Write the data below out exactly as it stands. Do not include the pictures.

+++

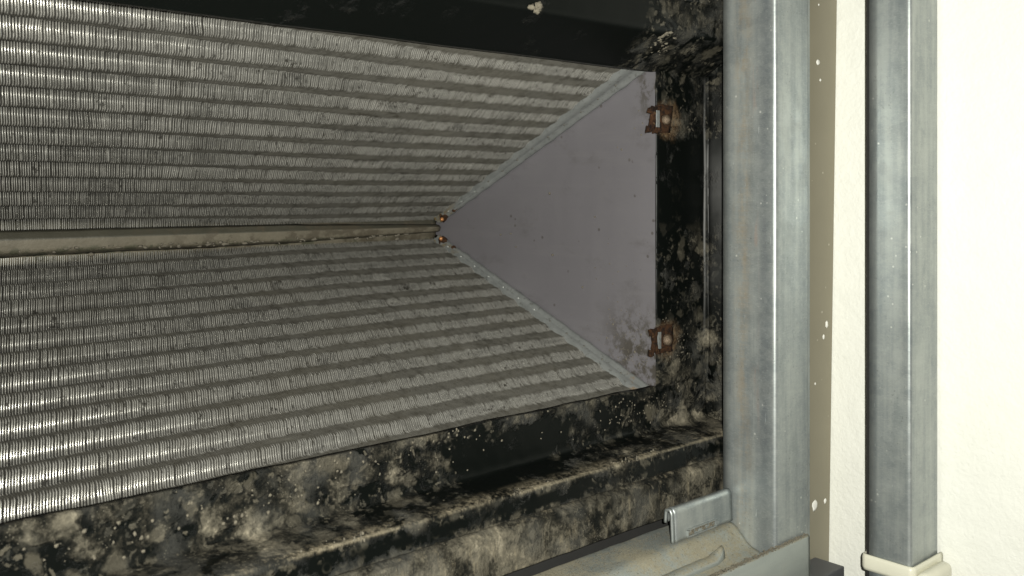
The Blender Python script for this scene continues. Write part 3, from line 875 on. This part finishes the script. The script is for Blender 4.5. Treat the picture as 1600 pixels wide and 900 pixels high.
# grit
bm = bmesh.new(); rnd = random.Random(33)
for k in range(1500):
    x = rnd.uniform(0.45, 0.88); y = 0.648 - abs(rnd.gauss(0, 0.018))
    if y < 0.602: continue
    s = rnd.uniform(0.3, 1.0) * 0.0009
    v = Vector((x, y, max(on_slope(y), -0.398) + 0.0004))
    q = [bm.verts.new(v + Vector(d) * s) for d in ((1, 0, 0), (-0.5, 0.8, 0), (-0.5, -0.8, 0.1), (0.1, 0, 0.9))]
    for f in ((0, 1, 3), (1, 2, 3), (2, 0, 3)): bm.faces.new([q[i] for i in f])
for k in range(700):
    x = rnd.uniform(0.70, 0.938)
    s = rnd.uniform(0.4, 1.0) * 0.0016
    v = Vector((x, 0.561 + rnd.gauss(0, 0.0016), -0.3752))
    q = [bm.verts.new(v + Vector(d) * s) for d in ((1, 0, 0), (-0.5, 0.8, 0), (-0.5, -0.8, 0.1), (0.1, 0, 0.9))]
    for f in ((0, 1, 3), (1, 2, 3), (2, 0, 3)): bm.faces.new([q[i] for i in f])
tag(obj('grit', bm, M['cake'], track), kind='stuff')

# ------------------------------------------------------------------ folded clip standing on the track beside the stud
clipt = thing('folded_clip', (0.87, 0.655, -0.37), 'short folded galvanised clip in the corner by the foot of the stud', 'metal clip')
pr = fillet([(0.6285, -0.3420), (0.6275, -0.3280), (0.6210, -0.3268), (0.6180, -0.3310), (0.6165, -0.3610)], [0, 0.004, 0.004, 0.004, 0], 6)
bm = sheet_along('X', resample(pr, 0.003), 0.7810, 0.8800, 0.006, 0.0016, 0.0005, 30)
obj('clip_sheet', bm, M['clip'], clipt, True)
bm = sheet_along('X', resample(pr, 0.003), 0.7768, 0.7808, 0.002, 0.0026, 0.0, 30)
obj('rolled_end', bm, M['clip'], clipt, True)
bm = bmesh.new()
for (x0, x1, z0, z1) in ((0.800, 0.850, -0.3530, -0.3518), (0.800, 0.850, -0.3600, -0.3588), (0.800, 0.8012, -0.3590, -0.3525), (0.8488, 0.850, -0.3590, -0.3525)):
    box(bm, x0, x1, 0.6148, 0.6180, z0, z1)
so = obj('pressed_slot', bm, M['clip'], clipt)
bm = bmesh.new()
for k in range(70):
    blob(bm, (rnd.uniform(0.802, 0.848), 0.6166, rnd.uniform(-0.3585, -0.3535)), (0.0014, 0.0008, 0.0010), 1, 'Y', k, 1, 0.8)
tag(obj('packed_dirt', bm, M['cake'], so, True), kind='stuff')

# ------------------------------------------------------------------ grey bracket at the foot of the tan board
br = bmesh.new()
vs = box(br, 0.9450, 1.0280, 0.566, 0.604, -0.47, -0.4350)
bevel(br, 0.0015, 2)
o = obj('corner_bracket', br, M['greyp'])
tag(o, 'dark grey block at the foot of the tan board', 'bracket')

+++

> _Answer to this exercise_:
The Blender Python script for this scene continues. Write part 3, from line 875 on. This part finishes the script. The script is for Blender 4.5. Treat the picture as 1600 pixels wide and 900 pixels high.
# grit
bm = bmesh.new(); rnd = random.Random(33)
for k in range(1500):
    x = rnd.uniform(0.45, 0.88); y = 0.648 - abs(rnd.gauss(0, 0.018))
    if y < 0.602: continue
    s = rnd.uniform(0.3, 1.0) * 0.0009
    v = Vector((x, y, max(on_slope(y), -0.398) + 0.0004))
    q = [bm.verts.new(v + Vector(d) * s) for d in ((1, 0, 0), (-0.5, 0.8, 0), (-0.5, -0.8, 0.1), (0.1, 0, 0.9))]
    for f in ((0, 1, 3), (1, 2, 3), (2, 0, 3)): bm.faces.new([q[i] for i in f])
for k in range(700):
    x = rnd.uniform(0.70, 0.938)
    s = rnd.uniform(0.4, 1.0) * 0.0016
    v = Vector((x, 0.561 + rnd.gauss(0, 0.0016), -0.3752))
    q = [bm.verts.new(v + Vector(d) * s) for d in ((1, 0, 0), (-0.5, 0.8, 0), (-0.5, -0.8, 0.1), (0.1, 0, 0.9))]
    for f in ((0, 1, 3), (1, 2, 3), (2, 0, 3)): bm.faces.new([q[i] for i in f])
tag(obj('grit', bm, M['cake'], track), kind='stuff')

# ------------------------------------------------------------------ folded clip standing on the track beside the stud
clipt = thing('folded_clip', (0.87, 0.655, -0.37), 'short folded galvanised clip in the corner by the foot of the stud', 'metal clip')
pr = fillet([(0.6285, -0.3420), (0.6275, -0.3280), (0.6210, -0.3268), (0.6180, -0.3310), (0.6165, -0.3610)], [0, 0.004, 0.004, 0.004, 0], 6)
bm = sheet_along('X', resample(pr, 0.003), 0.7810, 0.8800, 0.006, 0.0016, 0.0005, 30)
obj('clip_sheet', bm, M['clip'], clipt, True)
bm = sheet_along('X', resample(pr, 0.003), 0.7768, 0.7808, 0.002, 0.0026, 0.0, 30)
obj('rolled_end', bm, M['clip'], clipt, True)
bm = bmesh.new()
for (x0, x1, z0, z1) in ((0.800, 0.850, -0.3530, -0.3518), (0.800, 0.850, -0.3600, -0.3588), (0.800, 0.8012, -0.3590, -0.3525), (0.8488, 0.850, -0.3590, -0.3525)):
    box(bm, x0, x1, 0.6148, 0.6180, z0, z1)
so = obj('pressed_slot', bm, M['clip'], clipt)
bm = bmesh.new()
for k in range(70):
    blob(bm, (rnd.uniform(0.802, 0.848), 0.6166, rnd.uniform(-0.3585, -0.3535)), (0.0014, 0.0008, 0.0010), 1, 'Y', k, 1, 0.8)
tag(obj('packed_dirt', bm, M['cake'], so, True), kind='stuff')

# ------------------------------------------------------------------ grey bracket at the foot of the tan board
br = bmesh.new()
vs = box(br, 0.9450, 1.0280, 0.566, 0.604, -0.47, -0.4350)
bevel(br, 0.0015, 2)
o = obj('corner_bracket', br, M['greyp'])
tag(o, 'dark grey block at the foot of the tan board', 'bracket')